Yüzyılın en acı olayı olarak adlandırılan Kahramanmaraş depremleri fiziki yapıyı yıktığı kadar, Türk Milletinin sosyal dokusunu olumsuz etkileyen sonuçlar ortaya çıkarmıştır. Aynı zamanda TC vatandaşları millet olduklarının şuuruna da vararak gerekli ve beklenen dayanışmayı maddi ve manevi göstermişler ve kardeş olduklarını fark etmişledir.

Aslında küçük bir kıyamet yaşadık. El birliği ile yıkıntıların üstünden geleceğiz. Buna mecburuz. Böyle bir facia ile 14 milyon nüfuslu geniş bir bölge ve Elazığ ile beraber 11 şehir karşı karşıya kalmıştır. Toplumun temeli olan aileler parçalanmış, aile unsurlarından bazıları beton yıkıntılar arasında hayattan kopmuş veya aile tamamen yok olmuştur. Geride kalanlar bu acı facianın psikolojik yıkımı altında kalarak hayat boyu bu ezikliği ve altüst olmayı unutamazlar. Korku, kaygı ve çaresizlik hayatın bir parçası olmuştur. Ailenin fonksiyonlarının yerini hiçbir kurum veya kuruluş alamaz. Çünkü aile ferdi doğuştan itibaren sosyalleştiren, güven veren ve rehber olan ilk sosyal müessesedir. Bölgede ve bilhassa Hatay’da 20 Şubat’ta yeni 2 deprem olmuş ve çevre tekrar sallanmış ve zarar görmüştür. Deprem gibi afetler topluma aidiyet duygusunu tartışılır hale sokabilir. Fert – toplum ilişkileri yara alabilir. Kötümserlikten doğan yalnızlaşma, bunalım ve geleceğe güvenin sarsılması, belirsizliklerle mücadele sorunu dayanışma ihtiyacını zirveye çıkarır. İç göç ve yurtdışı göç hareketleri tetiklenir. Yeni bir hayat kurma endişesi ve mecburiyeti fertleri yıpratır ve eritir. Kayıplar dolayısıyla çekilen acılar, maddi ve manevi yıkıntı yeni ölümlere sebep olabilir.

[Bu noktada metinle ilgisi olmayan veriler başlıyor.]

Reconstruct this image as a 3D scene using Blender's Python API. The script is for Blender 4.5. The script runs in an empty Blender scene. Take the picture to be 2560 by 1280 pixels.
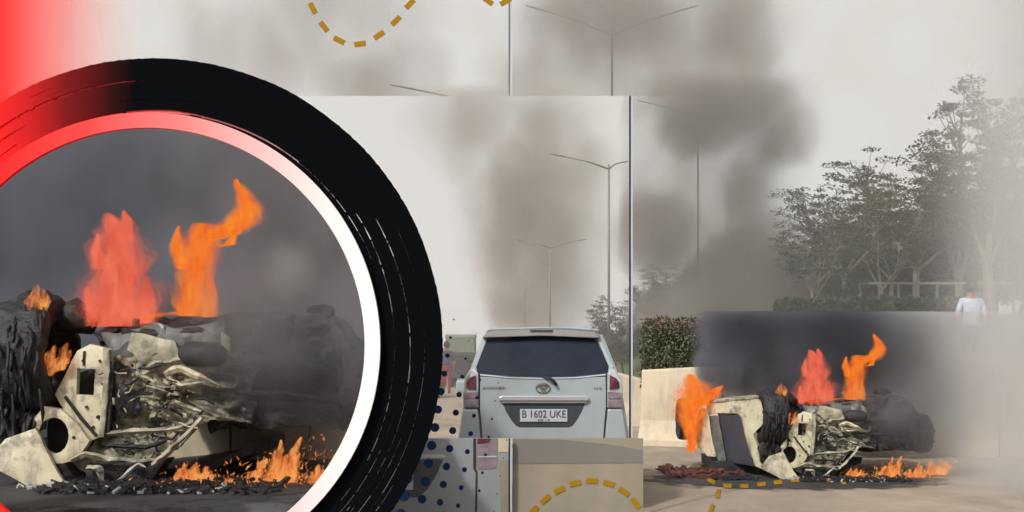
import bpy, bmesh, math, random
from mathutils import Vector, Matrix, noise
R = math.radians
sc = bpy.context.scene
col = sc.collection

# ------------------------------------------------------------------ camera, sky, sun, exposure
F, EYE, HZ = 3000.0, 1.6, 865.0          # focal length in picture pixels, eye height, horizon row (2560 x 1280 picture)
cam_d = bpy.data.cameras.new('camera'); cam = bpy.data.objects.new('camera', cam_d); col.objects.link(cam)
cam.location = (0, 0, EYE); cam.rotation_euler = (R(90), 0, 0)
cam_d.sensor_width = 36; cam_d.lens = 36 * F / 2560; cam_d.shift_y = (HZ - 640) / 2560
cam_d.clip_start = 0.05; cam_d.clip_end = 3000
sc.camera = cam

SUN_EL, SUN_AZ = 42, 212
world = bpy.data.worlds.new('World'); sc.world = world; world.use_nodes = True
wn, wl = world.node_tree.nodes, world.node_tree.links
sky = wn.new('ShaderNodeTexSky'); sky.sky_type = 'NISHITA'; sky.sun_disc = False
sky.sun_elevation = R(SUN_EL); sky.sun_rotation = R(SUN_AZ); sky.dust_density = 6; sky.air_density = 1.0; sky.ozone_density = 1.0
hs = wn.new('ShaderNodeHueSaturation'); hs.inputs['Saturation'].default_value = 0.12
wl.new(sky.outputs[0], hs.inputs['Color']); wl.new(hs.outputs[0], wn['Background'].inputs[0])
wn['Background'].inputs[1].default_value = 0.10
sun_d = bpy.data.lights.new('sun', 'SUN'); sun = bpy.data.objects.new('sun', sun_d); col.objects.link(sun)
sun_d.energy = 2.0; sun_d.angle = R(3); sun_d.color = (1.0, 0.94, 0.85)
sun.rotation_euler = (R(90 - SUN_EL), 0, R(180 - SUN_AZ)); sun.location = (0, 0, 60)
sc.view_settings.view_transform = 'Standard'; sc.view_settings.look = 'None'
sc.view_settings.exposure = 0; sc.view_settings.gamma = 1
cy = sc.cycles
cy.use_denoising = True; cy.volume_bounces = 2; cy.max_bounces = 6; cy.use_adaptive_sampling = True; cy.adaptive_threshold = 0.03; cy.transparent_max_bounces = 64
cy.volume_step_rate = 2.0; cy.volume_max_steps = 32

# ------------------------------------------------------------------ helpers
def P(px, py, Y): return Vector(((px - 1280) * Y / F, Y, EYE - (py - HZ) * Y / F))
def lin(c): return tuple(((v / 255) / 12.92 if v / 255 <= 0.04045 else ((v / 255 + 0.055) / 1.055) ** 2.4) for v in c)
def c4(c): return (c[0], c[1], c[2], 1)

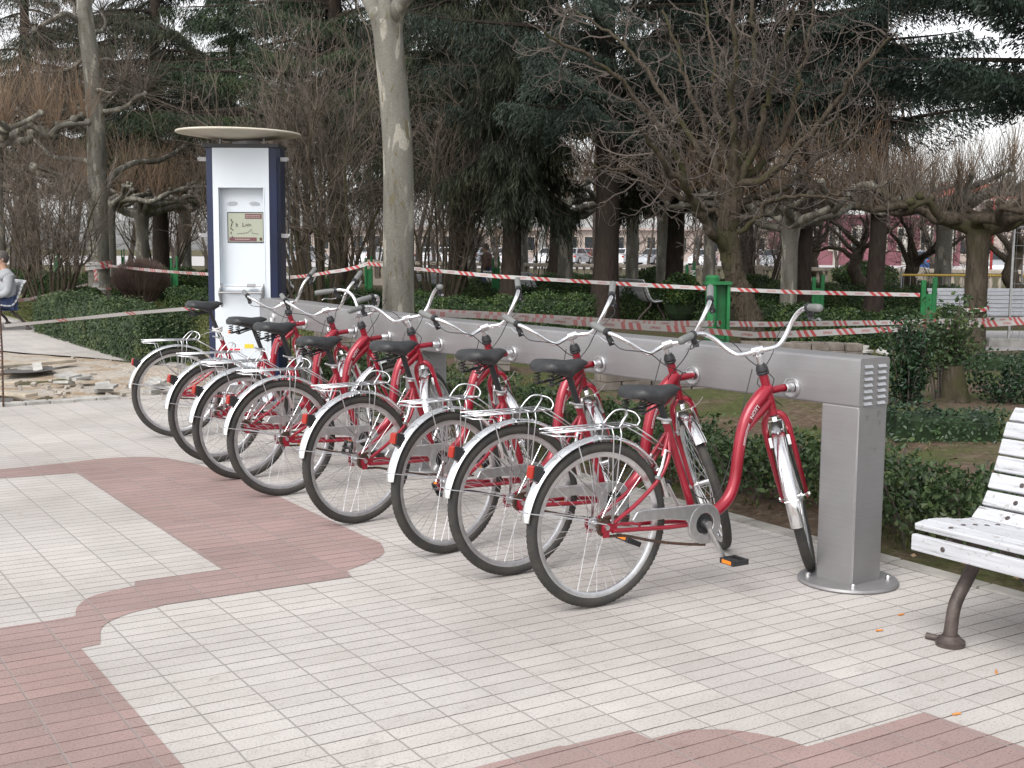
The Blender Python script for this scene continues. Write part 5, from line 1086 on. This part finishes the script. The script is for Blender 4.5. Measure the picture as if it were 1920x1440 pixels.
conifer(cpos(1640, 23), 0, 11, .17, 'bluish cedar tiers above the pollarded trees on the right', 3.5, 2.9, 34, 'needles_blue', .12, 800, (.04, .13), .45, name='cedar_tree', cw=1.5)

# --- gnarled mossy bare tree
Y0 = 18.5; b0 = at(1405, 622, Y0); T = Tree('mossy_tree', b0[:2], 'gnarled bare tree with shaggy mossy trunk leaning behind the tapes on the right', z=0)
tr = px_path([(1408, 660), (1408, 612), (1402, 585), (1390, 548), (1376, 510), (1368, 470), (1364, 430), (1372, 385), (1378, 340)], Y0); tr = bez(tr, 50) - T.base
rr = np.interp(np.linspace(0, 1, len(tr)), [0, .12, .3, .5, .75, 1], [.12, .19, .16, .135, .15, .13]); T.trunk.tube(tr, rr * (1 + .10 * np.sin(np.arange(len(tr)) * 1.7)), 16)
for k in range(420):                                                 # shaggy bark scales
    i = random.randint(2, len(tr) - 2); a = random.uniform(0, 6.28); c = tr[i] + rr[i] * .97 * np.array([math.cos(a), math.sin(a), 0]); T.trunk.box(c, (random.uniform(.05, .11), random.uniform(.015, .03), random.uniform(.06, .16)), rz=a + 1.57 + random.gauss(0, .2))
ml = [([(1368, 470), (1335, 440), (1310, 395), (1290, 360), (1262, 325), (1235, 290), (1200, 245)], -1.5, .10), ([(1372, 400), (1352, 350), (1335, 300), (1320, 240), (1290, 160), (1270, 90), (1240, 20)], 1, .08), ([(1376, 350), (1378, 280), (1372, 200), (1380, 120), (1372, 30), (1378, -60)], -.8, .085), ([(1380, 340), (1396, 280), (1400, 210), (1416, 130), (1410, 40), (1420, -60)], .6, .085),
      ([(1385, 345), (1410, 290), (1432, 220), (1448, 160), (1470, 80), (1505, -20)], -.5, .08), ([(1380, 345), (1425, 310), (1470, 250), (1495, 170), (1512, 100), (1530, 10)], 1, .08), ([(1378, 352), (1440, 330), (1500, 270), (1560, 200), (1610, 130), (1680, 60)], -1, .075), ([(1375, 380), (1420, 370), (1480, 345), (1540, 290), (1600, 250), (1670, 210)], 1, .07),
      ([(1370, 420), (1350, 400), (1300, 380), (1240, 350), (1180, 320), (1110, 310)], .5, .065), ([(1368, 440), (1410, 420), (1440, 380), (1490, 370), (1560, 365), (1620, 350)], -.8, .055), ([(1300, 380), (1270, 300), (1220, 220), (1160, 150), (1090, 100), (1020, 60)], -1.2, .065), ([(1320, 300), (1270, 220), (1200, 120), (1140, 60), (1060, 10)], 1.4, .06), ([(1375, 360), (1360, 290), (1340, 200), (1335, 100), (1320, 0)], 1.6, .07)]
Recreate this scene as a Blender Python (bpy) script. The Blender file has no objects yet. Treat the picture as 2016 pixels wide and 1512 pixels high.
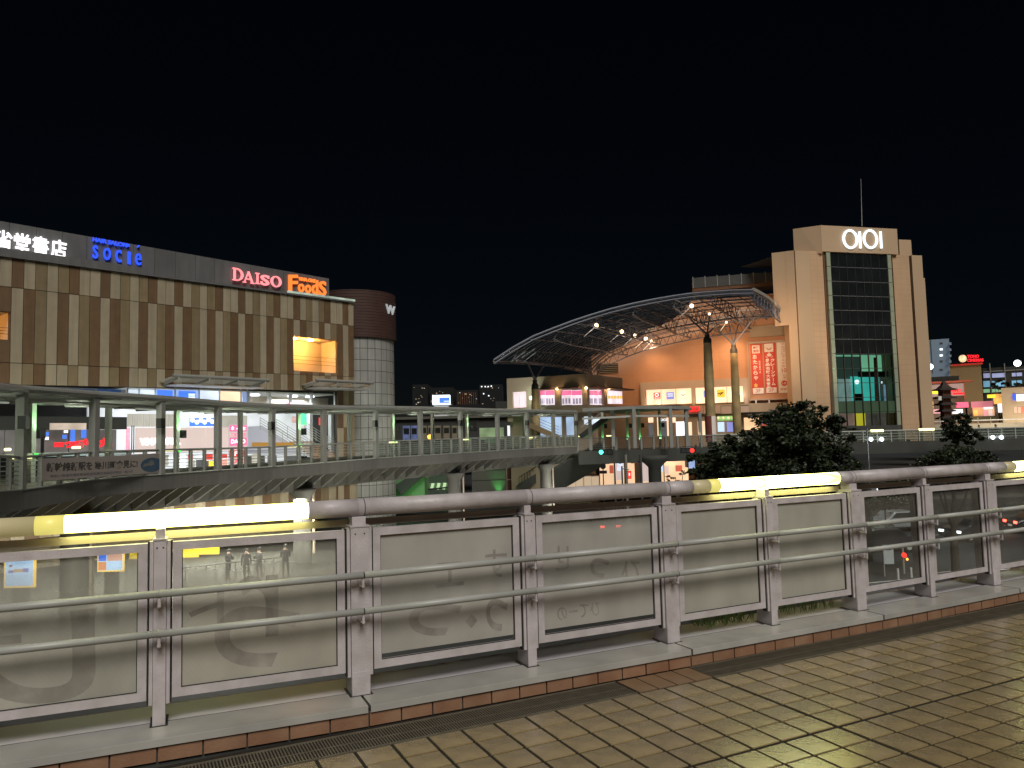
import bpy, math, random
from mathutils import Vector, Matrix, Euler
random.seed(7)
C = bpy.context.scene.collection
SC = bpy.context.scene
PI = math.pi
# ------------------------------------------------------------------ camera, sky, sun, exposure
PITCH, ROLL, FPX, CZ = .072, .0245, 1506.0, 1.41
_c, _s = math.cos(PITCH), math.sin(PITCH)
RIGHT0, UP0, FWD = Vector((1, 0, 0)), Vector((0, -_s, _c)), Vector((0, _c, _s))
RIGHT = RIGHT0*math.cos(ROLL) - UP0*math.sin(ROLL)
UP = RIGHT0*math.sin(ROLL) + UP0*math.cos(ROLL)
cam_d = bpy.data.cameras.new('camera'); cam = bpy.data.objects.new('camera', cam_d); C.objects.link(cam)
cam_d.sensor_width = 36; cam_d.lens = 36*FPX/2016; cam_d.clip_start = .05; cam_d.clip_end = 3000
m = Matrix((RIGHT, UP, -FWD)).transposed().to_4x4(); m.translation = Vector((0, 0, CZ)); cam.matrix_world = m
SC.camera = cam
W = bpy.data.worlds.new('World'); SC.world = W; W.use_nodes = True
nt = W.node_tree; bg = nt.nodes['Background']
sky = nt.nodes.new('ShaderNodeTexSky'); sky.sky_type = 'NISHITA'; sky.sun_disc = False
sky.sun_elevation = math.radians(48); sky.sun_rotation = math.radians(165); sky.ozone_density = 6; sky.dust_density = .3
nt.links.new(sky.outputs[0], bg.inputs[0]); bg.inputs[1].default_value = .0006
SUN_E = 2.5
sd = bpy.data.lights.new('sun', 'SUN'); sd.energy = SUN_E; sd.angle = math.radians(26); sd.color = (1, .95, .88)
so = bpy.data.objects.new('sun', sd); C.objects.link(so)
sv = Vector((.22, -.66, .72)).normalized(); so.rotation_euler = sv.to_track_quat('Z', 'Y').to_euler(); so.location = (3, -8, 9)
SC.view_settings.view_transform = 'Standard'; SC.view_settings.look = 'None'; SC.view_settings.exposure = 0; SC.view_settings.gamma = 1
SC.view_settings.use_curve_mapping = False
SC.render.engine = 'CYCLES'
SC.cycles.use_denoising = True; SC.cycles.max_bounces = 6; SC.cycles.diffuse_bounces = 2; SC.cycles.glossy_bounces = 3
SC.cycles.transmission_bounces = 6; SC.cycles.transparent_max_bounces = 12; SC.cycles.sample_clamp_indirect = 3; SC.cycles.caustics_reflective = False

# ------------------------------------------------------------------ measuring helpers
def ray(px, py):
    return FWD*FPX + RIGHT*(px-1008) - UP*(py-756)
def at(px, py, Y):
    d = ray(px, py); d = d*(Y/d.y); return Vector((d.x, d.y, d.z+CZ))
def atz(px, py, z):
    d = ray(px, py); d = d*((z-CZ)/d.z); return Vector((d.x, d.y, z))
class Frame:
    """a vertical plane in the place: u runs along it, n points out of it"""
    def __init__(s, o, ux, uy):
        l = math.hypot(ux, uy); s.o = Vector((o[0], o[1], 0)); s.u = Vector((ux/l, uy/l, 0)); s.n = Vector((uy/l, -ux/l, 0))
    def p(s, t, d=0, z=0):
        v = s.o + s.u*t + s.n*d; v.z = z; return v
    def px(s, px, py, d=0):
        r = ray(px, py); o = s.o + s.n*d; k = (o-Vector((0, 0, 0))).dot(s.n)/r.dot(s.n)
        w = r*k; return ((w-s.o).dot(s.u), w.z+CZ)
    def rect(s, x0, y0, x1, y1, d=0):
        a = s.px(x0, y0, d); b = s.px(x1, y1, d); c = s.px(x0, y1, d); e = s.px(x1, y0, d)
        t0 = (a[0]+c[0])/2; t1 = (b[0]+e[0])/2; return (min(t0, t1), max(t0, t1), (b[1]+c[1])/2, (a[1]+e[1])/2)
WF = Frame((0, 0), 1, 0)
WF.n = Vector((0, 1, 0))

# ------------------------------------------------------------------ meshes
BOXF = [(0, 3, 2, 1), (4, 5, 6, 7), (0, 1, 5, 4), (1, 2, 6, 5), (2, 3, 7, 6), (3, 0, 4, 7)]
class MB:
    def __init__(s): s.v = []; s.f = []; s.m = []; s.mi = 0; s.smooth = False
    def add(s, vs, fs):
        b = len(s.v); s.v += [Vector(v) for v in vs]
        for f in fs: s.f.append(tuple(i+b for i in f)); s.m.append(s.mi)
        return s
    def box(s, F, t0, t1, d0, d1, z0, z1):
        return s.add([F.p(t, d, z) for z in (z0, z1) for t, d in ((t0, d0), (t1, d0), (t1, d1), (t0, d1))], BOXF)
    def hexa(s, a, b): return s.add(list(a)+list(b), BOXF)
    def beam(s, p0, p1, w, h, up=(0, 0, 1)):
        p0 = Vector(p0); p1 = Vector(p1); d = (p1-p0).normalized(); x = d.cross(Vector(up))
        if x.length < 1e-4: x = d.cross(Vector((1, 0, 0)))
        x.normalize(); y = x.cross(d)
        q = [x*(-w/2)-y*(h/2), x*(w/2)-y*(h/2), x*(w/2)+y*(h/2), x*(-w/2)+y*(h/2)]
        return s.add([p0+k for k in q]+[p1+k for k in q], BOXF)
    def tube(s, p0, p1, r, n=12, r1=None, caps=True):
        p0 = Vector(p0); p1 = Vector(p1); d = (p1-p0).normalized(); r1 = r if r1 is None else r1
        x = d.cross(Vector((0, 0, 1)))
        if x.length < 1e-4: x = Vector((1, 0, 0))
        x.normalize(); y = x.cross(d)
        vs = [p+(x*math.cos(2*PI*i/n)+y*math.sin(2*PI*i/n))*q for p, q in ((p0, r), (p1, r1)) for i in range(n)]
        fs = [(i, (i+1) % n, n+(i+1) % n, n+i) for i in range(n)]
        if caps: fs += [tuple(range(n))[::-1], tuple(range(n, 2*n))]
        return s.add(vs, fs)
    def path(s, pts, r, n=6):
        for a, b in zip(pts, pts[1:]): s.tube(a, b, r, n)
        return s
    def lathe(s, c, prof, n=24, a0=0, a1=2*PI):
        c = Vector(c); full = abs(a1-a0-2*PI) < 1e-6; k = n if full else n+1
        vs = [c+Vector((r*math.cos(a0+(a1-a0)*i/n), r*math.sin(a0+(a1-a0)*i/n), z)) for r, z in prof for i in range(k)]
        fs = [(j*k+i, j*k+(i+1) % k, (j+1)*k+(i+1) % k, (j+1)*k+i) for j in range(len(prof)-1) for i in range(n)]
        return s.add(vs, fs)
    def ball(s, c, r, n=8):
        return s.lathe(c, [(r*math.sin(PI*i/n)+1e-4, -r*math.cos(PI*i/n)) for i in range(n+1)], n)
    def prism(s, F, poly, d0, d1):
        n = len(poly); return s.add([F.p(t, d0, z) for t, z in poly]+[F.p(t, d1, z) for t, z in poly],
            [tuple(range(n))[::-1], tuple(range(n, 2*n))]+[(i, (i+1) % n, n+(i+1) % n, n+i) for i in range(n)])
    def ring(s, F, t, z, rt, rz, w, d0, d1, n=28, wz=None, a0=0, a1=2*PI):
        wz = w if wz is None else wz
        full = abs(a1-a0-2*PI) < 1e-6; k = n if full else n+1
        vs = []
        for d in (d0, d1):
            for q in (0, 1):
                for i in range(k):
                    a = a0+(a1-a0)*i/n; vs.append(F.p(t+(rt-q*w)*math.cos(a), d, z+(rz-q*wz)*math.sin(a)))
        fs = []
        for i in range(n):
            j = (i+1) % k
            fs += [(2*k+i, 2*k+j, 3*k+j, 3*k+i), (i, k+i, k+j, j), (i, j, 2*k+j, 2*k+i), (k+i, 3*k+i, 3*k+j, k+j)]
        return s.add(vs, fs)
    def disc(s, F, t, z, rt, rz, d0, d1, n=20):
        return s.prism(F, [(t+rt*math.cos(2*PI*i/n), z+rz*math.sin(2*PI*i/n)) for i in range(n)], d0, d1)
ORG = {}
def mk(name, mb, mats, root=None, parent=None, label=None, smooth=False, kind=None, loc=None):
    """one mesh object; vertices are in world coordinates and are shifted to the root's place"""
    me = bpy.data.meshes.new(name)
    o = Vector(loc) if loc is not None else (ORG[root.name] if root else Vector((0, 0, 0)))
    me.from_pydata([tuple(v-o) for v in mb.v], [], mb.f)
    if not isinstance(mats, (list, tuple)): mats = [mats]
    for mt in mats: me.materials.append(mt)
    me.polygons.foreach_set('material_index', mb.m)
    if smooth: me.polygons.foreach_set('use_smooth', [True]*len(mb.f))
    me.update(); me.validate()
    ob = bpy.data.objects.new(name, me); C.objects.link(ob)
    if root is not None: ob.parent = parent or root
    else: ob.location = o
    if label: ob['label'] = label
    if kind: ob['kind'] = kind
    return ob
def tag(o, label, cat, group=None, kind=None):
    if label:
        o['label'] = label
        if len(label.split()) > 16 or len(label.split()) < 4: print('LABEL LEN', len(label.split()), label)
    if cat: o['category'] = cat
    if group: o['group'] = group
    if kind: o['kind'] = kind
    return o
def thing(name, label, cat, loc, group=None):
    e = bpy.data.objects.new(name, None); C.objects.link(e); e.location = Vector(loc); e.empty_display_size = .3
    ORG[e.name] = Vector(loc); return tag(e, label, cat, group)
def solo(name, label, cat, mb, mats, loc, group=None, smooth=False, kind=None):
    o = mk(name, mb, mats, loc=loc, smooth=smooth); ORG[o.name] = Vector(loc); return tag(o, label, cat, group, kind)
def struct(name, mb, mats, loc=(0, 0, 0), smooth=False):
    o = mk(name, mb, mats, loc=loc, smooth=smooth); ORG[o.name] = Vector(loc); o['kind'] = 'structure'; return o
def copy_tree(o, loc=None, parent=None):
    c = o.copy(); C.objects.link(c)
    if parent: c.parent = parent
    if loc is not None: c.location = Vector(loc)
    for ch in list(o.children): copy_tree(ch, None, c)
    return c
_tc = {}
def text_mb(txt, F, t0, z0, h, w=None, d=.05, depth=.06, bold=.0, mirror=False, mb=None, align='l', top=False, slant=0):
    key = (txt, bold)
    if key not in _tc:
        cu = bpy.data.curves.new('tmp', 'FONT'); cu.body = txt; cu.size = 1; cu.offset = bold; cu.extrude = .5; cu.resolution_u = 8 if depth < .001 else 3
        ob = bpy.data.objects.new('tmp', cu); C.objects.link(ob); bpy.context.view_layer.update()
        me = bpy.data.meshes.new_from_object(ob.evaluated_get(bpy.context.evaluated_depsgraph_get()))
        _tc[key] = ([v.co.copy() for v in me.vertices], [tuple(p.vertices) for p in me.polygons])
        bpy.data.objects.remove(ob); bpy.data.curves.remove(cu); bpy.data.meshes.remove(me)
    vs, fs = _tc[key]
    x0 = min(v.x for v in vs); x1 = max(v.x for v in vs); y0 = min(v.y for v in vs); y1 = max(v.y for v in vs)
    sz = h/(y1-y0); sx = sz if w is None else w/(x1-x0)
    W_ = (x1-x0)*sx
    if align == 'c': t0 -= W_/2
    mb = mb or MB()
    return mb.add([F.p(t0+((x1-v.x) if mirror else (v.x-x0))*sx+slant*(v.y-y0)*sz, d+(v.z)*depth, z0+(v.y-y0)*sz) for v in vs], fs)
def text_in(txt, F, x0, y0, x1, y1, d=.05, depth=.06, bold=0., mb=None, mirror=False):
    """text filling a rectangle of the sign"""
    a, b, c, e = F.rect(x0, y0, x1, y1, d); return text_mb(txt, F, a, c, e-c, b-a, d, depth, bold, mirror, mb)
def vtext(txt, F, tc, ztop, h, w, pitch, d, mb=None, bold=.01, depth=.02):
    mb = mb or MB()
    for i, ch in enumerate(txt):
        if ch == ' ': continue
        if ch in 'ー': mb.box(F, tc-w*.08, tc+w*.08, d, d+depth, ztop-i*pitch-h, ztop-i*pitch); continue
        text_mb(ch, F, tc-w/2, ztop-i*pitch-h, h, w, d, depth, bold, mb=mb)
    return mb

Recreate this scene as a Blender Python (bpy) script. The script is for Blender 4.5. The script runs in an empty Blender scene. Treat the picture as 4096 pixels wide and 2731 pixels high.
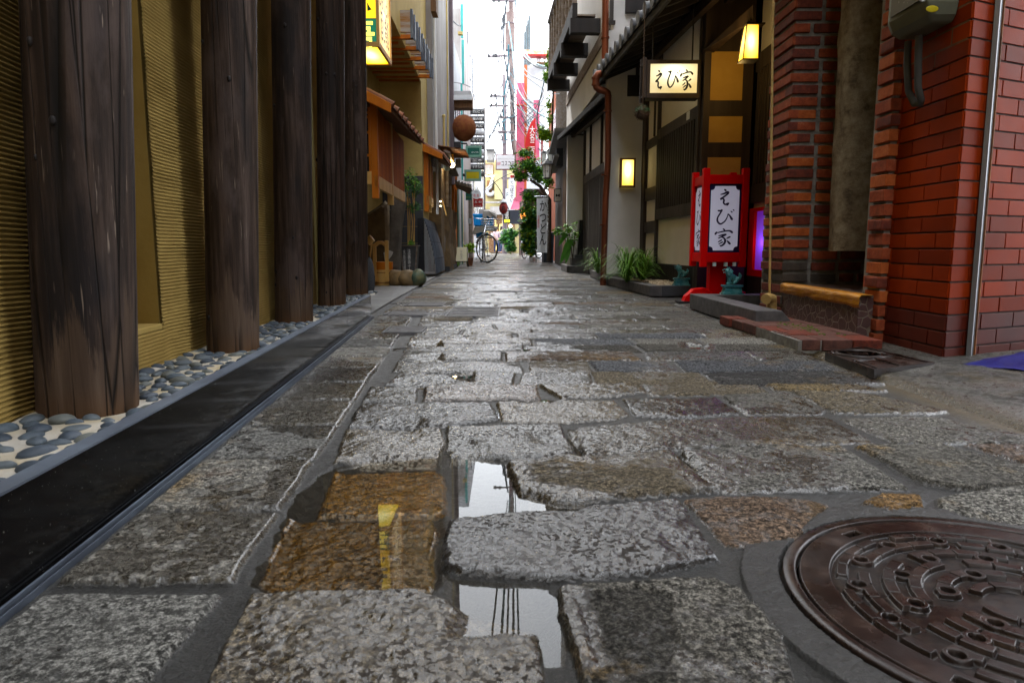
import bpy, math, random
import numpy as np
from mathutils import Vector, Matrix, noise as mnoise
R = math.radians
random.seed(7)
rng = np.random.default_rng(11)
scene = bpy.context.scene
C = scene.collection

# ------------------------------------------------------------------ camera, sky, sun, exposure
H = 0.40                                   # eye height of the low camera
F = 2731.0                                 # focal length in photo pixels (24 mm on a 36 mm sensor)
TH = math.atan(374.5 / F)                  # pitch down
ST, CT = math.sin(TH), math.cos(TH)
cam = bpy.data.cameras.new('camera'); cam.lens = 24.0; cam.sensor_width = 36.0
cam.clip_start = 0.02; cam.clip_end = 500
cam.dof.use_dof = True; cam.dof.focus_distance = 3.8; cam.dof.aperture_fstop = 16
co = bpy.data.objects.new('camera', cam); C.objects.link(co)
co.location = (0, 0, H); co.rotation_euler = (R(90) - TH, 0, 0)
scene.camera = co

SUN_EL, SUN_AZ = 48, -26                   # sun stands ahead and to the left, behind cloud
w = bpy.data.worlds.new("World"); scene.world = w; w.use_nodes = True
nt = w.node_tree; nt.nodes.clear()
out = nt.nodes.new('ShaderNodeOutputWorld'); bg = nt.nodes.new('ShaderNodeBackground')
sky = nt.nodes.new('ShaderNodeTexSky'); sky.sky_type = 'NISHITA'; sky.sun_disc = False
sky.sun_elevation = R(SUN_EL); sky.sun_rotation = R(SUN_AZ); sky.dust_density = 3.0
tc = nt.nodes.new('ShaderNodeTexCoord'); nz = nt.nodes.new('ShaderNodeTexNoise')
nz.inputs['Scale'].default_value = 2.2; nz.inputs['Detail'].default_value = 6
cr = nt.nodes.new('ShaderNodeValToRGB')
cr.color_ramp.elements[0].position = .3; cr.color_ramp.elements[0].color = (14.5, 15.6, 17.2, 1)
cr.color_ramp.elements[1].position = .7; cr.color_ramp.elements[1].color = (22, 22.5, 23, 1)
mx = nt.nodes.new('ShaderNodeMix'); mx.data_type = 'RGBA'; mx.inputs['Factor'].default_value = .86
nt.links.new(tc.outputs['Generated'], nz.inputs['Vector']); nt.links.new(nz.outputs['Fac'], cr.inputs['Fac'])
nt.links.new(sky.outputs[0], mx.inputs['A']); nt.links.new(cr.outputs[0], mx.inputs['B'])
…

1999 Marmara depreminde sosyolog Prof.Dr. Veysel Bozkurt tarafından yapılan nicel bir araştırmada deneklere deprem sonrasında ne gibi değişiklikler bekliyorsunuz diye sorulur. Verilen cevaplardan %70’den fazlası 6 ayda unuturuz şeklindedir. Genelde bizler depremin tehlikelerini onunla karşılaşınca fark ederiz. Başta fert olarak gerekli tedbirleri almaz, anlaşılmaz bir şekilde kolonları keseriz ve kat ilaveleri yaparız. Bu durum bir sonraki afete hazırlıksız yakalanmamıza sebep olur. Bilhassa büyük depremlere karşı organizasyon, gerekli hazırlık ve gerekli stokları pek yapmayız. Afetlerin yarattığı yıkımın azaltılması için bundan dolayı toplumsal hafızayı yetişkinlerde canlı tutmalıyız. Hoşnutsuzluk siyasi sonuçlar doğurur. Depremler sonrasında da görüldüğü gibi ülkeler arasında gerilim zayıflar ve destek artar. Yalan yanlış haber üretilmesi zihinleri karıştırır ve haber kirliliği doğar.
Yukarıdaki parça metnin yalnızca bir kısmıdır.